Tuesday 31 January 2017

Investors call for inquiry into failed offshore funds

EWAN LAMB reports

Investors and shareholders caught up in the multi-million pound collapse of the Manx-based Premier Group and its associated funds are calling on the authorities on both sides of the Atlantic to mount a full scale investigation into the activities of the organisation's directors.

A number of inquiries by administrators and liquidators are already underway, including a probe into the affairs of the bankrupt New Earth Recycling & Renewables [Infrastructure] Fund or NERR which was hand picked by Scottish Borders Council to finance a £21 million waste treatment plant at Galashiels.

The NERR fund, managed, controlled and promoted by Premier Group, suffered a spectacular liquidation last year, leaving 3,250 investors in limbo. Insolvency experts have already warned there is unlikely to be any dividend for shareholders as they pick over the mess left by the 'death' of the Premier empire.

Not Just Sheep & Rugby investigations have uncovered several disturbing aspects of the fiasco which resulted in the cancellation of the Borders project and left local taxpayers at least £2.4 million out of pocket. Our efforts to get at the truth continue, but there is still no sign of any kind of official inquiry into the role played by elected councillors and local government officers with the financial losses written off in cavalier fashion.
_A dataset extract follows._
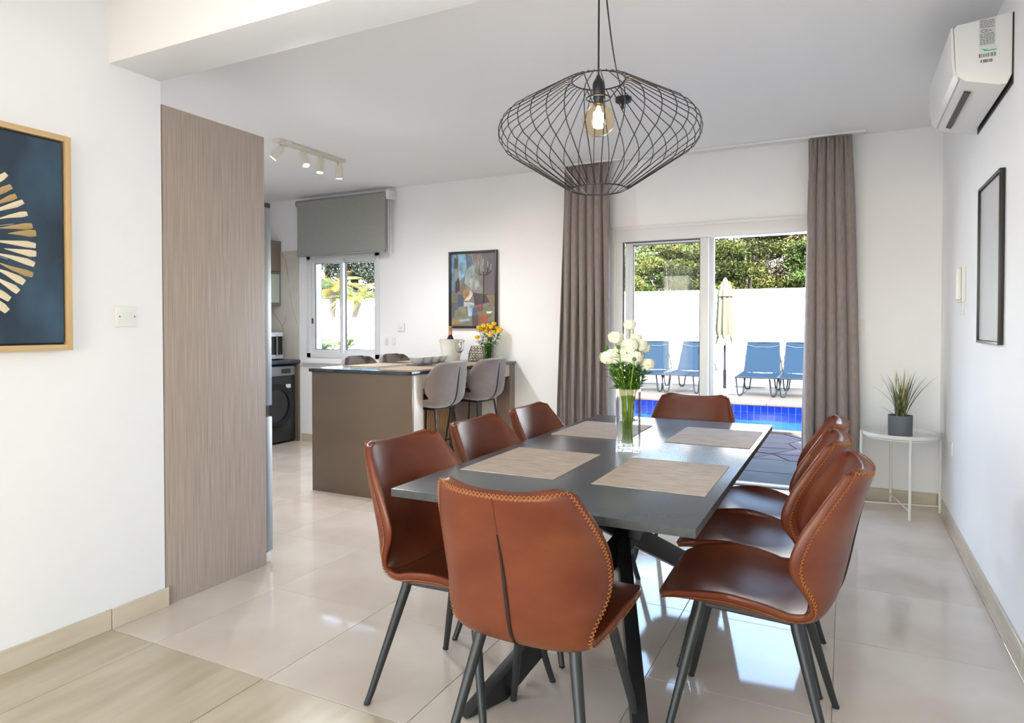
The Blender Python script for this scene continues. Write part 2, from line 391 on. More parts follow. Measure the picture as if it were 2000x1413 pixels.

Now SBC is having to embark on an alternative waste management solution involving the construction of a £6 million waste transfer station on the site of the planned New Earth Solutions (NES) scheme at Easter Langlee. Up to 50,000 tonnes of domestic rubbish will have to be hauled out of the region by road each year to be processed at sites in other parts of Scotland or beyond.

Today, for the first time, the Premier Group's demise and its ramifications have received extensive coverage in the Isle of Man media.

According to Isle of Man Today, a website which carries articles published in the Isle of Man Examiner, the losses sustained by investors in the various funds runs into tens of millions of dollars.

Beneath a headline which reads: SAVERS LOSE MILLIONS AS INVESTMENT FUNDS CRASH IOM Today details the various disasters which have hit Premier Group and its associated entities.

The article states: " Premier Group (Isle of Man) Ltd, based at Ridgeway Street, Douglas, was established in 2007 and latterly focused on renewable and green investments including recycling plants in the UK.

"But as far back as 2010 investors had been raising concerns about the fund group it succeeded, also named Premier Group IoM, which was launched in 2001 and had seen funds that it promoted grow to £500 m but closed to new investments in 2005.

"The Premier Shareholders Group accused the Manx government of failing to protect investors after a fund marketed as ‘low risk’ was subjected to a market value adjuster. That 2001 company was not regulated by the island’s Financial Services Authority (FSA)."

This early history of the Group is of particular relevance to SBC's involvement with the New Earth regime, a liaison which was not forged until 2011. So were Borders councillors made aware of these concerns before signing the paperwork on a £80 million contract which was subsequently ripped up and binned?

The IOM Today article continues: "NERR and its two feeder funds, had a valuation of $292.22 m and a total of 3,249 investors, the majority of whom are unlikely to get much of their money back.

"The higher risk nature of the funds was explained in the funds’ offering documents. ‘Substantial recovery of value from those investments may be unlikely,’ says the FSA. The FSA filed a claim to wind up the three funds after two other linked companies, New Earth Solutions Group and New Earth Solutions Facilities Management, in which NERR was the majority shareholder, were put into administration in the UK." 

An investor in one of the Premier funds declared: " the proper authorities need to investigate this fiasco both in the UK and the USA. Sadly this mess will be quite difficult to clear up given the overly complex structure of these businesses and funds. People investing in what they thought would be profitable, eco-friendly and socially responsible ventures are being swindled".